Raisi
© Abedin Taherkenarah EPA/EFEIranian judiciary Chief Ebrahim Raisi, presidential candidate
Outgoing Iranian President Hassan Rohani says he has urged the country's supreme leader to widen the field in next month's presidential election after only seven candidates were approved and several of his high-profile allies were rejected.

Rohani said during a weekly cabinet meeting on May 26 that he wished the Guardians Council would select more candidates to ensure greater "competition" in the June vote.
"The heart of elections is competition. If you take that away, it becomes a corpse. I sent a letter to the supreme leader yesterday on what I had in mind and on whether he can help with this."
The Interior Ministry announced on May 25 that the Guardians Council had approved Ebrahim Raisi, Mohsen Rezai, Saeed Jalili, Amirhossein Ghazizadeh-Hashemi, Abdolnasser Hemmati, Mohsen Mehralizadeh, and Alireza Zakani to run in the June 18 vote.
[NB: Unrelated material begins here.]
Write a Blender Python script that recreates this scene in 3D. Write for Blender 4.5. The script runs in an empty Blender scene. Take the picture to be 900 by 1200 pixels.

The list -- chosen from some 590 would-be candidates -- was as notable for who wasn't on it as it was for those who were included.

The decision by the Guardians Council, which did not explain why candidates were included or excluded from the list, puts Raisi, a hard-line cleric in charge of Iran's judiciary, in a dominant position for the upcoming election. He's the best known of the seven hopefuls, has close ties to Supreme Leader Ayatollah Ali Khamenei, and ran against Rohani in the last presidential election in 2017.

Ali Larijani, a prominent conservative voice and former parliament speaker who later allied himself with Rohani, was eliminated from the race, along with current Vice President Eshaq Jahangiri, a reformist, and former hard-line President Mahmud Ahmadinejad.

The Guardians Council has in the past disqualified many moderate presidential hopefuls.

Rohani, a relative moderate whose government is taking part in talks to revive the 2015 nuclear deal with world powers, cannot seek reelection after having served two consecutive four-year terms.